Pero, ¿qué es Antidisturbios? Ante todo, una ficción. Los personajes no existen, ni lo pretenden. Pulula, en cambio, por la trama, como un moscardón curioso, un individuo al que han llamado Revilla porque Villarejo ya estaba cogido, pero al que han vestido con sus atavíos para que el espectador no se pierda la metáfora. El resto, como en el poema de Nabokov, es óxido y polvo de estrellas.

Rodrigo Sorogoyen, que ya había hecho una incursión polémica en el mundo de la política con El Reino, sabe contar sin que le apunten desde los graderíos: Antonio de La Torre, en El Reino, es un político corrupto, perteneciente a un partido sin nombre. No es un mal hombre, aunque tampoco es bueno. Y la política, en sí, tampoco es mala, aunque no sea buena. El que quiera caricaturas, que las busque en otra canción. Con Antidisturbios pasa igual: los policías no son ni monstruos ni ángeles. Son tipos que, como usted y como yo, tienen sus miserias y sus momentos; sus hernias y sus excesos nocturnos. Y no son perfectos, ni siquiera como villanos.

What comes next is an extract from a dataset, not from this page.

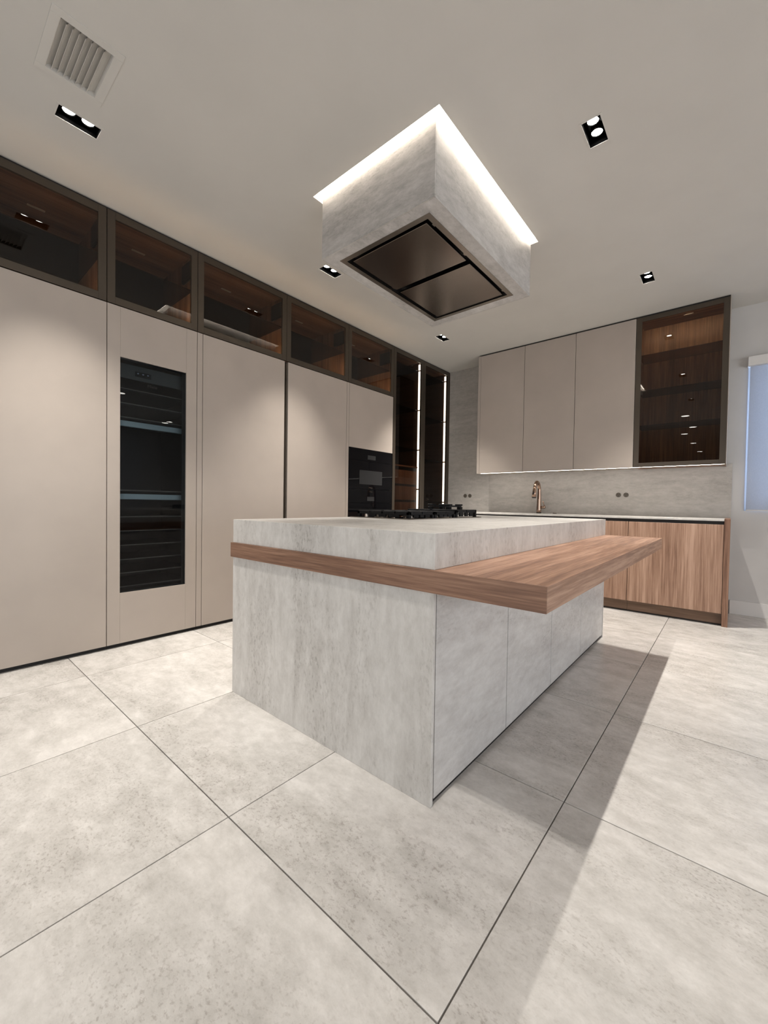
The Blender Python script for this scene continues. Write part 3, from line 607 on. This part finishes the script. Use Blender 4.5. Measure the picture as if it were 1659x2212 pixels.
# ------------------------------------------------------------------ gas cooktop
KX0, KX1, KY0, KY1 = -1.945, -1.447, 1.937, 2.850
ck = thing('gas_cooktop', 'gas cooktop with black cast-iron grates set in the island top', 'cooktop', ((KX0+KX1)/2, (KY0+KY1)/2, IT))
box('hob_plate', KX0, KX1, KY0, KY1, IT+.0002, IT+.0055, STEELRIM, ck, 0.0012)
box('glass_deck', KX0+.012, KX1-.012, KY0+.012, KY1-.012, IT+.0055, IT+.0065, OVENGL, ck)
z0, z1 = IT+.0065, IT+.048
secs = ((1.962, 2.235), (2.245, 2.505), (2.515, 2.812))
gx0_, gx1_ = KX0+.045, KX1-.022
for k, (a_, b_) in enumerate(secs):
    bm = bmesh.new(); zt = z1+(.010 if k == 2 else 0); tb = .013
    for q in ((gx0_, gx1_, a_, a_+tb), (gx0_, gx1_, b_-tb, b_), (gx0_, gx0_+tb, a_, b_), (gx1_-tb, gx1_, a_, b_)): addbox(bm, q[0], q[1], q[2], q[3], zt-.022, zt, .002)
    for xx in (gx0_, gx1_-.022):
        for yy in (a_, b_-.022): addbox(bm, xx, xx+.022, yy, yy+.022, z0, zt-.004, .002)
    # middle feet and skirt plates seen from the front
    ym_ = (a_+b_)/2
    for q in ((gx1_-.012, gx1_, a_+.05, a_+.10), (gx1_-.012, gx1_, b_-.10, b_-.05), (gx1_-.012, gx1_, ym_-.02, ym_+.02)): addbox(bm, q[0], q[1], q[2], q[3], z0+.004, zt-.02, .001)
    xm = (gx0_+gx1_)/2
    for q in ((gx0_+.10, gx0_+.16, a_, a_+.012), (xm-.03, xm+.03, a_, a_+.012), (gx1_-.16, gx1_-.08, a_, a_+.012)): addbox(bm, q[0], q[1], q[2], q[3], z0+.004, zt-.02, .001)
    if k != 2:
        addbox(bm, gx0_, gx1_, ym_-.006, ym_+.006, zt-.016, zt, .001); addbox(bm, xm-.006, xm+.006, a_, b_, zt-.016, zt, .001)
        for xc in (gx0_+.11, gx1_-.11): addbox(bm, xc-.005, xc+.005, a_, b_, zt-.014, zt, .001)
    else:
        for s_ in (-1, 1): addbox(bm, xm-.006, xm+.006, ym_+s_*.135-.03, ym_+s_*.135+.03, zt-.016, zt, .001); addbox(bm, xm+s_*.17-.05, xm+s_*.17+.05, ym_-.006, ym_+.006, zt-.016, zt, .001)
    link('grate', bm, IRON, ck)
def burner(x, y, r):
    bm = bmesh.new(); addcyl(bm, (x, y, z0), (x, y, z0+.012), r*1.15, r*1.1, 28); b_ = link('burner', bm, BRASSY, ck, False)
    bm = bmesh.new(); addcyl(bm, (x, y, z0+.0125), (x, y, z0+.020), r*.9, r*.8, 28); link('burner_cap', bm, IRON, b_)
xm = (gx0_+gx1_)/2
burner(gx1_-.10, 2.098, .034); burner(gx0_+.10, 2.098, .045); burner(gx1_-.10, 2.375, .045); burner(gx0_+.10, 2.375, .034); burner(xm, 2.66, .065)
for k in range(5):
    cyl('control_knob', (KX0+.026, 2.08+k*.155, IT+.0055), (KX0+.026, 2.08+k*.155, IT+.030), .017, BRASSY, ck, r1=.015, n=20, smooth=False)
wr = thing('wok_ring', 'black cast-iron wok ring standing on the far cooktop grate', 'wok ring', (-1.66, 2.665, z1+.010))
wx, wy, wz = -1.655, 2.665, z1+.0105
bm = bmesh.new(); ring(bm, (wx, wy), .098, .122, wz+.018, wz+.030)
for i in range(4):
    a_ = math.pi/4+i*math.pi/2; cx_, cy_ = wx+.112*math.cos(a_), wy+.112*math.sin(a_)
    addbox(bm, cx_-.016, cx_+.016, cy_-.016, cy_+.016, wz, wz+.020, .002)
    cx_, cy_ = wx+.105*math.cos(a_), wy+.105*math.sin(a_); addbox(bm, cx_-.022, cx_+.022, cy_-.022, cy_+.022, wz+.028, wz+.040, .003)
link('ring_stand', bm, IRON, wr)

Es muy difícil no acabar la serie y no sentirse más cerca de esos desconocidos de armadura de vidrio y resina sintética, y contra los que, nos habían dicho, esta serie estaba escrita. Los sindicatos han defendido que esa no es la imagen de la policía, y seguramente lleven razón. No todos los antidisturbios toman cocaína, como no todos los profesores de química sintetizan droga. Habrá, incluso, detectives de Baltimore que disfruten de una feliz vida en familia y que lo más fuerte que tomen sea tónica y mafiosos italoamericanos a los que no les gusten los patos. De todo hay en la viña de la ficción.

Así que si usted se sienta a ver Antidisturbios, olvide, o inténtelo, el fenómeno que rodea a la serie. Las invectivas y las apologías a Sorogoyen y a los actores, cuyo trabajo a mí me parece de excelente, pero que quizás a usted no. Y olvide, por supuesto, y sobre todo, este artículo.